Shining a light on communities through public information

In honor of Sunshine Week, AHCJ invited organizations devoted to government transparency to write about how their work can help health care reporters. Here is the first of four.

Sunshine Week may be just one week out of the year, but the Reporters Committee for Freedom of the Press works every day to protect the right to public information. We have seen firsthand the important role that public information plays in producing more complete and accurate reporting on issues that deeply affect our communities –  how taxpayer dollars are spent, if elected officials are acting in the best interests of those they serve, and whether those in government are abusing the power they hold.

For example, last year we represented The Camarillo Acorn, a local newspaper in California, after it was sued in the course of reporting on a story that shed light on a public health official’s alleged misuse of taxpayer funds.

Just last month, we supported the Las Vegas Review-Journal and the Associated Press in their fight at the Nevada Supreme Court against an unconstitutional prior restraint barring them from reporting on a public, anonymized autopsy record for a victim of the Las Vegas shooting. Reporting on public records like autopsy reports helps shed light on the brutality of mass shootings and what transpired during these types of tragedies.

And last week, Washington’s governor vetoed legislation that would have exempted legislators from the state’s public records law after residents, news media, and organizations including the Reporters Committee strongly spoke out against the measure.

Despite these victories for open government, we have seen new restrictions on access to sources of information. Proposed legislation across the country has sought to shield government activities from public view. And instead of fulfilling public records requests, some public officials are instead filing lawsuits against those who seek access to information.

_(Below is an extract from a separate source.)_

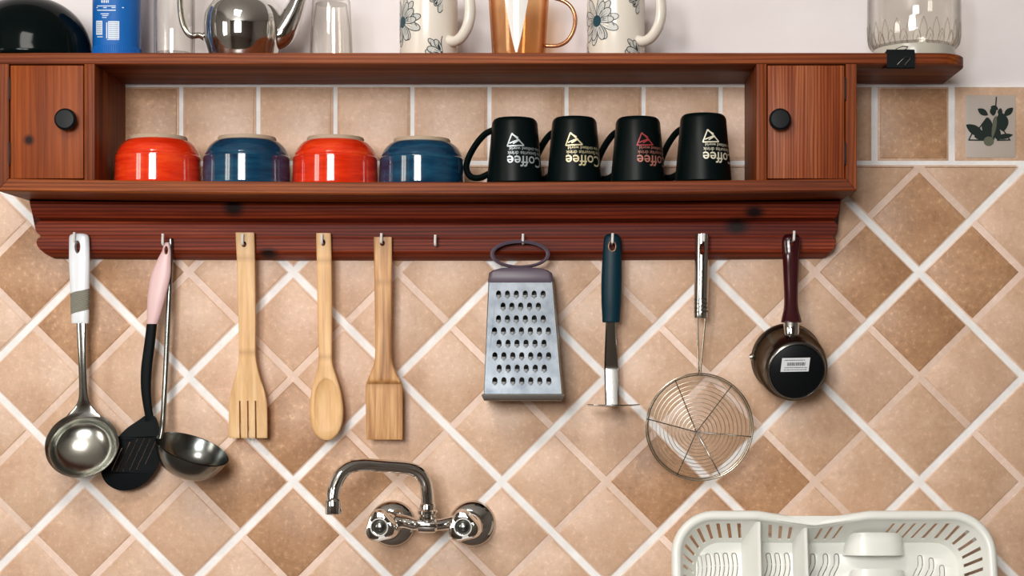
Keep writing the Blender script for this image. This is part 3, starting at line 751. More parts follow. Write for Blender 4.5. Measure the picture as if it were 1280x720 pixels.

Sunshine Week provides an opportunity to examine how we can help journalists overcome these kinds of challenges in accessing the information they need to report the news.

Open records laws are intended to foster transparency and trust between government and those it serves – but these laws can only fulfill that promise if the press and public can use them to access information. Public records belong to the public, and we must work to ensure these laws are upheld and strengthened so the press can shine a light into the darkest corners and the public can hold government accountable.

While Sunshine Week may end March 17, the following resources from the Reporters Committee are available to journalists and news organizations year-round to help them navigate access issues:

  • Our Digital Journalist’s Legal Guide details what journalists should know about their rights to gather and report the news, including information about access public records and places, meetings, and courtrooms.
  • The Federal Open Government Guide outlines how journalists can obtain public records from federal agencies under the Freedom of Information Act. The Reporters Committee also manages wiki, another free resource aimed at helping journalists better understand the Freedom of Information Act. Our iFOIA tool also allows journalists to create, submit, track, and manage both state and federal public records requests through a single website.
  • Our Open Government Guide provides state-by-state information on open records and meetings laws, and the Open Courts Compendium includes rules and case law governing access to court proceedings and records in each state.
  • And our Legal Defense Hotline is staffed 24 hours a day, seven days a week by attorneys to answer questions from journalists and media lawyers.